Tuesday, January 26, 2010

Poverty, Healthcare, & Agriculture

To somewhat flesh-out some of what I was saying yesterday about how the poverty level is determined, today I am sharing some great reads.

My friend from the AccionUSA days, Tina Valverde, pointed me to a great article asking, "Why are libertarian rightists defending a dysfunctional, state-engineered food system?"

While I'm not at all interested in Libertarian politics (I'm vehemently opposed often), it's a great article chock-full of excellent links to articles offering a history of food subsidies and pointing out the unintended harms of maintaining this corporate welfare.

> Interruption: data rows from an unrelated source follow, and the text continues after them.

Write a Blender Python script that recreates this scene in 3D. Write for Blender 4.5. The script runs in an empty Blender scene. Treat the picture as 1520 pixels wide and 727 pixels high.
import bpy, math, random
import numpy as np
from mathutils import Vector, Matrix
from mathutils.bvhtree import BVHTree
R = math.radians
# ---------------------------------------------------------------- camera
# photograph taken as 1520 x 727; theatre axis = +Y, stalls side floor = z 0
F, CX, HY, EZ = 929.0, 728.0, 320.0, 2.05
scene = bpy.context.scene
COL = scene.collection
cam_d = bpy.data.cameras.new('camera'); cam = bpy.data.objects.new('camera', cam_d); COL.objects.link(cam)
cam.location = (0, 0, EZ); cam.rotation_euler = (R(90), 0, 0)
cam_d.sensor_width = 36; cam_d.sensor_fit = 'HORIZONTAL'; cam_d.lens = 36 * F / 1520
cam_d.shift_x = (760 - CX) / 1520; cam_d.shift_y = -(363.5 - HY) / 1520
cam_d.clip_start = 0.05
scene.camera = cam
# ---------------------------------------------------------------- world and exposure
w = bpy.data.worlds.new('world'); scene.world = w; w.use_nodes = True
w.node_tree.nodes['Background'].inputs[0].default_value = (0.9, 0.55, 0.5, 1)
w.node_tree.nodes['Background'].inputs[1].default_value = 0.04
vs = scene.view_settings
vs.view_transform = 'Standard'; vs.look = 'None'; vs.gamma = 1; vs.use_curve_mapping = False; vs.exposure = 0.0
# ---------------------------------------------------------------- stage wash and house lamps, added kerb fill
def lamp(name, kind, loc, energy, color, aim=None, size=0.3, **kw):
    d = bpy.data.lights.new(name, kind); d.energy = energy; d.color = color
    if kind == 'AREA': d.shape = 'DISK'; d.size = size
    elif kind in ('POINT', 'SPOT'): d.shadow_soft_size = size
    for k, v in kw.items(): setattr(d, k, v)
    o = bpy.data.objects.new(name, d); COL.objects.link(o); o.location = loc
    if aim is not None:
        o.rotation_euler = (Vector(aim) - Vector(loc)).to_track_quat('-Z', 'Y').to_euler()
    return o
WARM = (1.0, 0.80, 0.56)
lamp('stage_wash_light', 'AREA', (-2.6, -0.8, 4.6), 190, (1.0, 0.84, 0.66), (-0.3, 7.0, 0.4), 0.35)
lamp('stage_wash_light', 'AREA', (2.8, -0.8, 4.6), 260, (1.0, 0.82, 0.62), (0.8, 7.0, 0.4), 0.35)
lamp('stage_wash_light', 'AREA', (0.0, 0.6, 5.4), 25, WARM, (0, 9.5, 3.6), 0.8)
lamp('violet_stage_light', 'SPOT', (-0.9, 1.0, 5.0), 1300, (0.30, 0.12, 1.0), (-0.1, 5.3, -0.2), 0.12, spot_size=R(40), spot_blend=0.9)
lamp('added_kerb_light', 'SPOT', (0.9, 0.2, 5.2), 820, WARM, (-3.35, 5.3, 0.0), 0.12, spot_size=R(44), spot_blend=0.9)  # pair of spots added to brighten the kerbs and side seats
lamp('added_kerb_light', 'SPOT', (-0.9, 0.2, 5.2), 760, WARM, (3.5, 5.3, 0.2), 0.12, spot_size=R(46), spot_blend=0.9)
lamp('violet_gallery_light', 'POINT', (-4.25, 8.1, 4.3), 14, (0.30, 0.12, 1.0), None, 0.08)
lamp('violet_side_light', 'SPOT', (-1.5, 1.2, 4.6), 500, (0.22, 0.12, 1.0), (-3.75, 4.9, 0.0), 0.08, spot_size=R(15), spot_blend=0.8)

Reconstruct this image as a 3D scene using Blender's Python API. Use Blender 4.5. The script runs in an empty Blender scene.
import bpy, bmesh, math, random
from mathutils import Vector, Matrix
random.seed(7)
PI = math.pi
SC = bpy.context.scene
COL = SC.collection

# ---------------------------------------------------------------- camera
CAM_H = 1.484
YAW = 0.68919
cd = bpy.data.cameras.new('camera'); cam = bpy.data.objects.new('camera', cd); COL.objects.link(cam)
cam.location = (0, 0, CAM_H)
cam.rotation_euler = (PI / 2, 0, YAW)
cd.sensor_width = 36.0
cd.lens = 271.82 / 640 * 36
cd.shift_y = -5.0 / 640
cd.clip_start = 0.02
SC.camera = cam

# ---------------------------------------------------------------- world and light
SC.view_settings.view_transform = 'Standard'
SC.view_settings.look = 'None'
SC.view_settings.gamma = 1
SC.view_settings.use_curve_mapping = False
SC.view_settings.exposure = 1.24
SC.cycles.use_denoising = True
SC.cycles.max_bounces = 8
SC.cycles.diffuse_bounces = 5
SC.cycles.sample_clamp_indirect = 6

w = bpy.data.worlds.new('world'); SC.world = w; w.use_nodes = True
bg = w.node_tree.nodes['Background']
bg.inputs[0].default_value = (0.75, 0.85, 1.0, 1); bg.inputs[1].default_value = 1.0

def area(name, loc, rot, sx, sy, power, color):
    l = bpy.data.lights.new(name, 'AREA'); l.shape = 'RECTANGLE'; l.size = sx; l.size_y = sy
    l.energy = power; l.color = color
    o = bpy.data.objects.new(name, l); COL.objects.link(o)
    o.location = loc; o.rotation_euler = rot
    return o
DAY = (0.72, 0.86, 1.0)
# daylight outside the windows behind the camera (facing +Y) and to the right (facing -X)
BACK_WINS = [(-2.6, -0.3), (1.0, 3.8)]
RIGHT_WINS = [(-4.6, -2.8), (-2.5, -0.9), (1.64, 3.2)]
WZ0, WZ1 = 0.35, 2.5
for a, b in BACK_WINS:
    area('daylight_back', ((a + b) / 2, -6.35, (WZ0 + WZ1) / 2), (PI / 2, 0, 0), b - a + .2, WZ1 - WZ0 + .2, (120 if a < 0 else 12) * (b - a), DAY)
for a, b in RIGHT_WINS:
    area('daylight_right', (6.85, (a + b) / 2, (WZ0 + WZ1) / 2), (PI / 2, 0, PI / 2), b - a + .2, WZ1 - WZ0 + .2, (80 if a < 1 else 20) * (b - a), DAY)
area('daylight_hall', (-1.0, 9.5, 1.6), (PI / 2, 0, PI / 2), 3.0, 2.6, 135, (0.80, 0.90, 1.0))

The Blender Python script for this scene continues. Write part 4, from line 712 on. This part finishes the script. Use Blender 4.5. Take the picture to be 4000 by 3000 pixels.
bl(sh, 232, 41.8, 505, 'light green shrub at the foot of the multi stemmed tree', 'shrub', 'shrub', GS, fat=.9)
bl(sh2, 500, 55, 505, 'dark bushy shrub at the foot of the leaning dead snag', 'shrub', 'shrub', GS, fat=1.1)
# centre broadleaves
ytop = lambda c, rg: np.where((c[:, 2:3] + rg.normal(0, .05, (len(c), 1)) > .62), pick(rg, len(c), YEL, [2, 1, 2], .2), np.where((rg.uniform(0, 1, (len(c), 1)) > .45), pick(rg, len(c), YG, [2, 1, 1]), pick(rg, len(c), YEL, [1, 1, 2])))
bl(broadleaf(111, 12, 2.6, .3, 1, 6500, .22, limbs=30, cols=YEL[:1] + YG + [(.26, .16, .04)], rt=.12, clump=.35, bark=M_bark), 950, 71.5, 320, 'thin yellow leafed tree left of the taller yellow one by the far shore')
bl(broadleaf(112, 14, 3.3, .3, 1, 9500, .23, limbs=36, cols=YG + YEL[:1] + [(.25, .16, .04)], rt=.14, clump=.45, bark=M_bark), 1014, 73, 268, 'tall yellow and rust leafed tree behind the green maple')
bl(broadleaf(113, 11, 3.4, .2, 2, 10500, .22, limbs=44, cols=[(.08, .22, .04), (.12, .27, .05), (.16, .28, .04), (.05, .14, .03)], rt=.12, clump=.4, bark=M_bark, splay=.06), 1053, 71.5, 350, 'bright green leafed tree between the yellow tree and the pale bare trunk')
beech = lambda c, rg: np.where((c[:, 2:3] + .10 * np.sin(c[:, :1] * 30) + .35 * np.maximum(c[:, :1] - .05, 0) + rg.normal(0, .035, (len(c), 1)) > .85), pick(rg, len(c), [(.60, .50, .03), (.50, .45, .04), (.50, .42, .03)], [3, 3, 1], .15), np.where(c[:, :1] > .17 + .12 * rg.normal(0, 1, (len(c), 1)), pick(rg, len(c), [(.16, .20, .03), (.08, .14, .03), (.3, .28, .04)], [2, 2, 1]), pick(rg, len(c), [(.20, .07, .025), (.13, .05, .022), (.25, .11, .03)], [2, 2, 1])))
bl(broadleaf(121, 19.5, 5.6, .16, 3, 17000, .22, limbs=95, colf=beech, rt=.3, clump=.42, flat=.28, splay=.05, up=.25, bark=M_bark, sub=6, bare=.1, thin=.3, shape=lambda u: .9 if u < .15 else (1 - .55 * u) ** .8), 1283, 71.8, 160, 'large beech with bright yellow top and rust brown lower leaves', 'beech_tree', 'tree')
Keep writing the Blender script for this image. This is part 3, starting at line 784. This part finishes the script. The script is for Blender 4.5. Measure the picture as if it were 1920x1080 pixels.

An oldy, but goody, from the CATO Institute presents a case against Archer Daniels Midland (ack! two links to libertarian-aligned articles! what strange bedfellows).

Then there is this great article form the New Yorker from last year that discusses the intersections of health care policy and agricultural policy.

And to be fair, here's a public relations piece "a farmer in Missouri who will spend the next 6 weeks on a combine." But the piece reeks of lobbyist-talking points and slicker than subsidized-corn oil.

2 comments:

  1. Nothing Libertarian about food subsidies. And why wouldn't Libertarians be against corporate welfare?

    No one ever seems to mention that in Atlas Shrugged the villains are the corporations- the welfare corporations that run our government and the special economic interests that leverage the potential violence that is the state against the people for their own gain.